Na segunda-feira, no Timeline, o Potter me perguntou se a República Dominicana é ou não é uma ditadura. No mesmo instante, meu cérebro pôs-se a trabalhar: “República Dominicana, República Dominicana… O que é que eu sei mesmo sobre a República Dominicana?”. Quase nada. Sei que ela partilha uma ilha (rimou!) com o Haiti, mas confundo as histórias dos dois países. Até achei que a República Dominicana fosse uma ditadura, e não é.
Continuei pensando. República Dominicana… Lembrei que já falei com dezenas de pessoas da República Dominicana, quase todas elas motoristas de aplicativos. São muito simpáticos os dominicanos, muito alegres. Em vários de seus carros, quando entrei, estava tocando merengue. Ou seria salsa? Ou mambo? Ou rumba? Bem, era a música lá deles, pulsante, dançante.
Na Colômbia, eles também gostam de salsa. Ou merengue. Ou rumba. Ou mambo. Passei um mês em Cáli, na Copa América de 2001. Caminhava pelas ruas e ouvia o som daquela música vindo das casas e, sobretudo, dos bares. Perto do hotel em que estava, tinha um bar desses, animadíssimo, sempre cheio, todo mundo dançando e rindo e falando alto. Prometi a mim mesmo que, quando tivesse menos trabalho, iria dar uma passada naquele bar.
Não sei muito da República Dominicana, mas sei que lá vive uma velha senhora que sente saudade da neta quando olha para o mar.
Uma noite, finalmente, consegui uma folguinha e fui lá. Nossa! Tudo muito colorido e ruidoso, as pessoas dançavam em pares ou até em cima das mesas. Juro por Deus: em cima das mesas. Fiquei olhando aquilo, encantado, e aí uma morena veio ondulando em minha direção. E veio e veio e veio. Pensei que não fosse comigo, não podia ser. Mas era! Ela simplesmente me puxou para dançar e me fui, todo faceiro, me sentindo um Bradley. Ela começou a rebolar e a mexer aquelas pernas feito uma Shakira, e eu tentando me concentrar para não fazer feio. Só que fiz. Depois de um minuto, ela estacou, fincou as mãos nos quadris e concluiu:
– Mas você não sabe dançar!
E eu:
– É… bem… é que… não…
Ela nem disse tiau. Foi embora e me deixou ali, com a minha cintura de zagueiro da Suécia.
Suponho que na República Dominicana eles também dancem com tal entusiasmo. A alegria, pelo menos, é igual.
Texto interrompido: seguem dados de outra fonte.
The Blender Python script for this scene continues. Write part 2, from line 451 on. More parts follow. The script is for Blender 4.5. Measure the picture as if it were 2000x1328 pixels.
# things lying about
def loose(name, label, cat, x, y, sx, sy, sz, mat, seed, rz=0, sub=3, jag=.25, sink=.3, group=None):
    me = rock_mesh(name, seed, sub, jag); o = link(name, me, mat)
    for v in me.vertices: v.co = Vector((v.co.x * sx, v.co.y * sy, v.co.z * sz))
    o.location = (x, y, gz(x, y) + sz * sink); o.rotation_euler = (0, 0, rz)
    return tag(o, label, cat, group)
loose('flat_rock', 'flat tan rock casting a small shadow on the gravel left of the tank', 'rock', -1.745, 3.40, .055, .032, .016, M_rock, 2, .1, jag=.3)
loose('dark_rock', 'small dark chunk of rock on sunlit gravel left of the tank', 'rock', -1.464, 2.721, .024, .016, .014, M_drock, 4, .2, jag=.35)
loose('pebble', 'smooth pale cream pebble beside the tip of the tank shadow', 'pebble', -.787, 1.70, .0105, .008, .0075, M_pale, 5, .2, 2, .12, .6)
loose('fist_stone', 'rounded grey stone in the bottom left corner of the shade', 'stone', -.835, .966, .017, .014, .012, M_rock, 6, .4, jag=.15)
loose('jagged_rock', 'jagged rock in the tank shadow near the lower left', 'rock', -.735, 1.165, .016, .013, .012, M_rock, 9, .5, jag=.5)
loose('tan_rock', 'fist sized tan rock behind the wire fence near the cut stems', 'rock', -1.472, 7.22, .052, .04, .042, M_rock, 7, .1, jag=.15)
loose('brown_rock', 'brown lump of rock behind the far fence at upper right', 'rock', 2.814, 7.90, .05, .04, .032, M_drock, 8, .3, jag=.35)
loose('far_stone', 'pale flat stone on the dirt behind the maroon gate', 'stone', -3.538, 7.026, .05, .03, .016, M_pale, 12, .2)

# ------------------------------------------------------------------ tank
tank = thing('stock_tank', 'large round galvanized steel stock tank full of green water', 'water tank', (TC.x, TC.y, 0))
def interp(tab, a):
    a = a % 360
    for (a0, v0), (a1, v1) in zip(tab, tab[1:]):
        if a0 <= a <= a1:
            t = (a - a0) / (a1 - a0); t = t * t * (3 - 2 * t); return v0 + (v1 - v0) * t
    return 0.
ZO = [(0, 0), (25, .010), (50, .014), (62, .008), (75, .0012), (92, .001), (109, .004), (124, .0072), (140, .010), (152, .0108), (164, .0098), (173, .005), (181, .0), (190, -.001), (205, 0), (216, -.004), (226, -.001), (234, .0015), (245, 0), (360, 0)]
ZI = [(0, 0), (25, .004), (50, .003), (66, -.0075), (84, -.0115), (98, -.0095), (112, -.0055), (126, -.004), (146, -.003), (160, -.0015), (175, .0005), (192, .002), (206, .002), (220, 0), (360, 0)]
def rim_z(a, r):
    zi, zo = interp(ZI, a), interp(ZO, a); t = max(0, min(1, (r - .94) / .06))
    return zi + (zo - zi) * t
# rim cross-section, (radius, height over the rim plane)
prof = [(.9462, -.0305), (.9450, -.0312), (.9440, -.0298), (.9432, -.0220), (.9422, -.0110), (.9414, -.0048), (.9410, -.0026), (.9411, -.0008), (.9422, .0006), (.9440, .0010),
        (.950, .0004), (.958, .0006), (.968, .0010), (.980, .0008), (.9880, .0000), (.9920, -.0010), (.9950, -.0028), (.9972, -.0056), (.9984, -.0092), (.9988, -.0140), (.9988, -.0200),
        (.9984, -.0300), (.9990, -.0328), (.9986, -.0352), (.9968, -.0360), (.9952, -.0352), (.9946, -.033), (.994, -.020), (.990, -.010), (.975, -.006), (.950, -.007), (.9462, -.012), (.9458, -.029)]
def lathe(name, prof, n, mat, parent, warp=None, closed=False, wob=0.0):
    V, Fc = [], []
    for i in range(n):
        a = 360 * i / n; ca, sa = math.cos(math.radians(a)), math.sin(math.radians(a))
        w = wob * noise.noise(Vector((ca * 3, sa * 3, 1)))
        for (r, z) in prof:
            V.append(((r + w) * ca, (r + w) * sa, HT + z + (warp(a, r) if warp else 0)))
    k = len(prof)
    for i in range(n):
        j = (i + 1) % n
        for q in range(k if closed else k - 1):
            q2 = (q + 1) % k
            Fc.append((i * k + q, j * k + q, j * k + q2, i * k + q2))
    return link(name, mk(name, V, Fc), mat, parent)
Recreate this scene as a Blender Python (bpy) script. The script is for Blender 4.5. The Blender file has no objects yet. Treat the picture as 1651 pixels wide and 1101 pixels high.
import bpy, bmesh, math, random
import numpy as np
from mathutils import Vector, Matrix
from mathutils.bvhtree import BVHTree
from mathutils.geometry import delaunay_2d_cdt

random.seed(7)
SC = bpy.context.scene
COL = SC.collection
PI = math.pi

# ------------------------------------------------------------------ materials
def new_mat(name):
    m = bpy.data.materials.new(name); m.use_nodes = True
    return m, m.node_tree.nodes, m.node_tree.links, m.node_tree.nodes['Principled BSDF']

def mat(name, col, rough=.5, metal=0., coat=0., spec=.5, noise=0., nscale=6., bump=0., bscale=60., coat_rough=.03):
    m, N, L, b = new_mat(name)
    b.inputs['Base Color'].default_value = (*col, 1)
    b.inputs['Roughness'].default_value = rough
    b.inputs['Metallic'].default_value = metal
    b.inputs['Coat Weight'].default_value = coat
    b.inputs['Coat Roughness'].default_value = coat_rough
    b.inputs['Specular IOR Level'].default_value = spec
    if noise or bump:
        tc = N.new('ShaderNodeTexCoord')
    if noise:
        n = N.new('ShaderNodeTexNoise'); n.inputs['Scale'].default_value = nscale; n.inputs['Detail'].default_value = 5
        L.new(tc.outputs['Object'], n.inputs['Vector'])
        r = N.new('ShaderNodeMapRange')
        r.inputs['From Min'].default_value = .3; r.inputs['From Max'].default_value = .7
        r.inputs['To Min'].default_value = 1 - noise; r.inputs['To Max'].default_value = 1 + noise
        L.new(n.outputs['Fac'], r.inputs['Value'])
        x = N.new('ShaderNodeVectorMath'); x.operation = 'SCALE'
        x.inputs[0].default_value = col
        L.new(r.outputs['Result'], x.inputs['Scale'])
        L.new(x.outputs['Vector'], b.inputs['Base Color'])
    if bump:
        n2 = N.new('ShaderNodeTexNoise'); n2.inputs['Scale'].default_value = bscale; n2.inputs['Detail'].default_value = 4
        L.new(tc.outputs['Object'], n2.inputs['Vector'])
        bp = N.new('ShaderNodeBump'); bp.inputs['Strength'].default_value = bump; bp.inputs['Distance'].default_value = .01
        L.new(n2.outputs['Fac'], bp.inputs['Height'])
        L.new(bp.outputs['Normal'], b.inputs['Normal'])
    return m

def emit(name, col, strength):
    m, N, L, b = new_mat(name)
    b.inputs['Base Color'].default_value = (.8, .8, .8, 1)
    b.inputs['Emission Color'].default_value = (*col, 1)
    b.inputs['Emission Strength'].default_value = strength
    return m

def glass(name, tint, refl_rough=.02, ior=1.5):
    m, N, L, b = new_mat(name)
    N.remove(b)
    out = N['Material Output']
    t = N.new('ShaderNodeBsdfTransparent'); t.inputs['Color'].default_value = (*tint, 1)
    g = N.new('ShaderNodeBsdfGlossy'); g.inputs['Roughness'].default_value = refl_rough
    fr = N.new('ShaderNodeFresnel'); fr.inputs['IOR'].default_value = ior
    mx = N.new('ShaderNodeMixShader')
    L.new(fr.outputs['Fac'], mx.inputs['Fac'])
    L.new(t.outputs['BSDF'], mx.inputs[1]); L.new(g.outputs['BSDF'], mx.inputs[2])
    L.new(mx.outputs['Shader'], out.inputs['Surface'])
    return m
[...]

Uma coisa caribenha, pura, a felicidade que goteja da alma pele afora, como se fosse suor.
Encontrei apenas um dominicano que parecia triste. Na verdade, uma dominicana. Não havia música em seu carro e ela dirigia devagar. Fazia frio naquele dia, uns 10 graus abaixo de zero. Ela começou a falar do calor de sua ilha. Contou que morava junto com a avó em uma pequena casa incrustada em alguma das tantas praias do lugar. Percebi que a lembrança lhe causava certa nostalgia e perguntei há quanto tempo não visitava a sua antiga cidade.
– Três anos… – ela suspirou.
Deduzi que ela estivesse em situação ilegal nos Estados Unidos. Três anos sem sair do país é porque não pode – se sai, não tem mais como voltar. Ia perguntar algo sobre isso, mas ela tinha voltado a falar na avó.
– Neste momento… – ela disse, mais para ela mesma do que para mim – Neste momento, a minha avó deve estar sentada na varanda de casa, olhando para o mar. É uma casa pobre, mas ela está olhando para o mar. Eu não. Eu queria tanto estar com ela, olhando para o mar…
Não disse nada à dominicana exilada. Estávamos chegando, me despedi e desci do carro. Na segunda-feira, depois que o Potter falou da República Dominicana, pensei de novo nela. Não sei muito da República Dominicana, mas sei que lá vive uma velha senhora, talvez de cabelos brancos, talvez com algumas rugas no rosto, que sente saudade da neta quando olha para o mar.